Usually, hikes are all about silences and sound swaps — insects buzz instead of phones, streams murmur instead of people on the street. But one of the sneakily great filmmaking choices in “Good One” is how it doesn’t shy away from dialogue during its long stretches of meditative walks through the woods; it just shows us how easy it is to tune people out when they aren’t saying anything of substance.
That’s one aspect of the relationship management with which teenage Sam (Lily Collias) engages on a three-day backpacking trip with her dad, Chris (James Le Gros), and his longtime friend Matt (Danny McCarthy): They both talk a lot at her and around each other. But director India Donaldson knows the difference between depicting boring conversations and actually having conversations be boring for the viewer. The way she shot the trio over the course of the film keeps “Good One” firmly in the former camp and the audience firmly planted in Sam’s perspective.
Donaldson told IndieWire on an episode of the Filmmaker Toolkit Podcast that, while scenes often had enough dialogue to pad them out to seven pages or more, she knew her framing and coverage would render them almost as background noise. “We’re on Sam’s experience of this conversation. We’re not covering it traditionally with these two guys talking. The camera is with the listener,” Donaldson said. “When we were shooting it, [cinematographer] Wilson Cameron and I were always talking about prioritizing Lily’s coverage. Even if she literally has one line of dialogue in a seven-page scene.”
Donaldson and her team knew that they had large page counts to get through during only 12 days, but how they approached them needed to reflect the characters. “[Sam] says the least, but I hope that she comes across as somebody who has the most to say and perhaps the most meaningful insights. These two guys, I think, especially Matt, they’re uncomfortable with silence and they don’t know how to listen,” Donaldson said. “I was always thinking of that dialogue as being something that would be de-emphasized.”
Both the camera’s framing and the edit’s timing hold on Sam so that we can see the real-time shifts in feeling or attention that cross her face. It provides an organic ripple of emotion instead of the potentially didactic punch of a reaction shot.
“I was trying to capture this feeling that was especially present for me as a young person of watching and listening to the adults around you who are not particularly interested in your point of view,” Donaldson said. “Then processing the meaning of it and trying to make sense of it, which doesn’t happen in an instant, I think. It takes time and I wanted to capture that rhythm.”
Donaldson gives a lot of credit to Le Gros and McCarthy for being game to stride through the script pages, particularly in the first half of “Good One,” and put their acting all into words that are, ultimately, a lot of hot air. But the film finds other ways to get at the core truth of who they both are. For instance, Donaldson said that their camping gear reveals a ton of character detail.

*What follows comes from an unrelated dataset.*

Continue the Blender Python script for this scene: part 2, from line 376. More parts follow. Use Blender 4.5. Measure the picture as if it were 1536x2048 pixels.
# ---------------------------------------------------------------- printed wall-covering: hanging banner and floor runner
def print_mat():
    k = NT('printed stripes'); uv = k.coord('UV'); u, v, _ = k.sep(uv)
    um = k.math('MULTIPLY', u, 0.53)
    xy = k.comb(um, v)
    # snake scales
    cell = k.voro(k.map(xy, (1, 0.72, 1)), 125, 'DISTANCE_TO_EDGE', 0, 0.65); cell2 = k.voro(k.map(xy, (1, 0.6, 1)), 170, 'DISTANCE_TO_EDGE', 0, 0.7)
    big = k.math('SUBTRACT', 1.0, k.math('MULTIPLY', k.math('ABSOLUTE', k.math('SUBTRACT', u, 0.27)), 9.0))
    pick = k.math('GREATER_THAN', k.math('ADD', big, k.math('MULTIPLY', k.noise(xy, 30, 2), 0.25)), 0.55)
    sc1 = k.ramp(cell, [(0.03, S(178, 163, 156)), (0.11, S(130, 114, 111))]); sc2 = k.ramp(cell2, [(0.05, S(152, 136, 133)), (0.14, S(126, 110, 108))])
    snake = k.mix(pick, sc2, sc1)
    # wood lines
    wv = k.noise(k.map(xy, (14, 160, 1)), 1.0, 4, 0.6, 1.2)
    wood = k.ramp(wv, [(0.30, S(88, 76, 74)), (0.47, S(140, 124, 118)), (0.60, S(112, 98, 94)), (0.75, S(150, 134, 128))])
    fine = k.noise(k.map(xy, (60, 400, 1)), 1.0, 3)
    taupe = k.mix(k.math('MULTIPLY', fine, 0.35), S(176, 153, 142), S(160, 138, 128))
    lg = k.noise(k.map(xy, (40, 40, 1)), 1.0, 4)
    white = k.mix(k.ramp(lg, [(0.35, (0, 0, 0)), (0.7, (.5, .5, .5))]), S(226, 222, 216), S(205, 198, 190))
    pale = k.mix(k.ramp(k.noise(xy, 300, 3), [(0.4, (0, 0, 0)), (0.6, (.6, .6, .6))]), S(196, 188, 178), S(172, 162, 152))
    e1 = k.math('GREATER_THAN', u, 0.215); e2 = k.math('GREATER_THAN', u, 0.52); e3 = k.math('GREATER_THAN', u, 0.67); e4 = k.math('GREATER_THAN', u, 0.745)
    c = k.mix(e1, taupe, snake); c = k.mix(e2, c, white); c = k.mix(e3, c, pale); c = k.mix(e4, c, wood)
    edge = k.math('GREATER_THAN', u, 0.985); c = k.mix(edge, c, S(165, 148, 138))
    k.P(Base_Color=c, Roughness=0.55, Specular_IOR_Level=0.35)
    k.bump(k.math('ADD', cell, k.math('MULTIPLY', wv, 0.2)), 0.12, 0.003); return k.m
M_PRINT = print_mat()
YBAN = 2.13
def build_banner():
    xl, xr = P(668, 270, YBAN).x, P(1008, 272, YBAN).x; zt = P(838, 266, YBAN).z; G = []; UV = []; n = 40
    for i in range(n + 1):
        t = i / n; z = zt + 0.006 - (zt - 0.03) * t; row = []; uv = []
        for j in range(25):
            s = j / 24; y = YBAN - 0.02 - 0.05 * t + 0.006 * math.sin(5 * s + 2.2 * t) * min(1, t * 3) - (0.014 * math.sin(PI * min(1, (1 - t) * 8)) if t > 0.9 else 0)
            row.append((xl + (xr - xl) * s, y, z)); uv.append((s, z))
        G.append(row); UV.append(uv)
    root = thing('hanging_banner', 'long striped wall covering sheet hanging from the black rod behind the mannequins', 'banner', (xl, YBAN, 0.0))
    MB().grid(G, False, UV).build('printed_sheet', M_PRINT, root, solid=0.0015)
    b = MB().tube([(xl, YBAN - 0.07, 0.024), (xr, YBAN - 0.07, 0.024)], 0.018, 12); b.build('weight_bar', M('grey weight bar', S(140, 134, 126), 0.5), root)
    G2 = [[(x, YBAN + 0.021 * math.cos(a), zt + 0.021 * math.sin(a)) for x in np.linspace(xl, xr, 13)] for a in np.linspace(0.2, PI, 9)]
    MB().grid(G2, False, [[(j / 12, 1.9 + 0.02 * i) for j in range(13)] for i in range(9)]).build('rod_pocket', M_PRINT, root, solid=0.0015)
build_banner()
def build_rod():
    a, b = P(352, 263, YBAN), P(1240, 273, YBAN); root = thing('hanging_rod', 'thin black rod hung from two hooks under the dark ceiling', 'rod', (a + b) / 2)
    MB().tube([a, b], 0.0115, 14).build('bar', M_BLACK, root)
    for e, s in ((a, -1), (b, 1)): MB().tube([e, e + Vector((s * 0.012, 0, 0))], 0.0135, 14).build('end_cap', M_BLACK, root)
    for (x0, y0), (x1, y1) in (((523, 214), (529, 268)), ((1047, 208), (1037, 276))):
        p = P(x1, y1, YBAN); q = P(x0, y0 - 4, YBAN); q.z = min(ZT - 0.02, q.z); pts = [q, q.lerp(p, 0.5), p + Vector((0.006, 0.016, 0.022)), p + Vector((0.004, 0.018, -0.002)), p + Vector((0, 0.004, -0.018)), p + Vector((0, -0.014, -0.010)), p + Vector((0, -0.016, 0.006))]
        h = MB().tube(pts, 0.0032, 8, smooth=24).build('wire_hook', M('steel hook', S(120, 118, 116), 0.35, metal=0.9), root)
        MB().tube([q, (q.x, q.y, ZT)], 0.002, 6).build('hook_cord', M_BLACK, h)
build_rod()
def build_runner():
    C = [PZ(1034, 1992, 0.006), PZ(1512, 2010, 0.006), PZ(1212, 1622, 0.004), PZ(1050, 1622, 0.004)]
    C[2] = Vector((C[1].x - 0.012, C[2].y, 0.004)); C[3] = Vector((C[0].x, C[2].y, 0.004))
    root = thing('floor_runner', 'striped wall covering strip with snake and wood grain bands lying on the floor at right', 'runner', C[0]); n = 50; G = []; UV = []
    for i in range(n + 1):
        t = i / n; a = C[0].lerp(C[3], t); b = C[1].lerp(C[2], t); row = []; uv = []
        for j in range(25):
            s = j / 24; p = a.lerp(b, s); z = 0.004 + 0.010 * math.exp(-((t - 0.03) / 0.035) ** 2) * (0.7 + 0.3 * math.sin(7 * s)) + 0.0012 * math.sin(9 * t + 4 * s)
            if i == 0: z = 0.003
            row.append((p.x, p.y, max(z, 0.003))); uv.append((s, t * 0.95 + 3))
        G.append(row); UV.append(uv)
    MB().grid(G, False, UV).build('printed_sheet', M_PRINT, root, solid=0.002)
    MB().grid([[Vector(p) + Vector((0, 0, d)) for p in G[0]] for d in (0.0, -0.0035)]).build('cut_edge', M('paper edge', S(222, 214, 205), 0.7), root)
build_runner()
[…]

“I loved writing that into the script. Both men, Matt and Chris, have their own really intimate relationship to the gear that they bring along. Chris has the new, more lightweight, efficient stuff; he always has to have the new thing. Matt’s gear is all 30 years old,” Donaldson said. “[Production designer] Becca Morrin and I had a fun text exchange while she was sourcing all of this stuff… ‘What about this for Matt? Is this thing funny? This tiny bottle of hot sauce?’”
Morrin and Donaldson also wanted to find, and subtly sculpt, particular outdoor environments where certain characters would feel more comfortable than others. The filmmakers laid out the pivotal campfire sequence between Sam and Matt in such a way that that the two really feel enveloped by darkness — a layout that makes Matt feel a little bit safer — while a subsequent scene by a riverside has a “curtain” of running water that makes Sam feel a little bit more protected to speak her mind to her dad.
In both of those moments, as well as the final one of the film, Donaldson and her team stress Sam’s unfolding reactions above the conversations between the characters. “I really feel like [the ending] and the turning point in the campfire scene were the moments that both [editor] Graham Mason and I felt some really small shifts created an outsized impact on the emotional moment,” Donaldson said. “We really fine-tuned that down to the frame.”
Going a frame too long, or cutting a frame too soon, makes all the difference in the world to what Sam realizes over the course of “Good One.” Even if the adults in her life don’t see it, we do.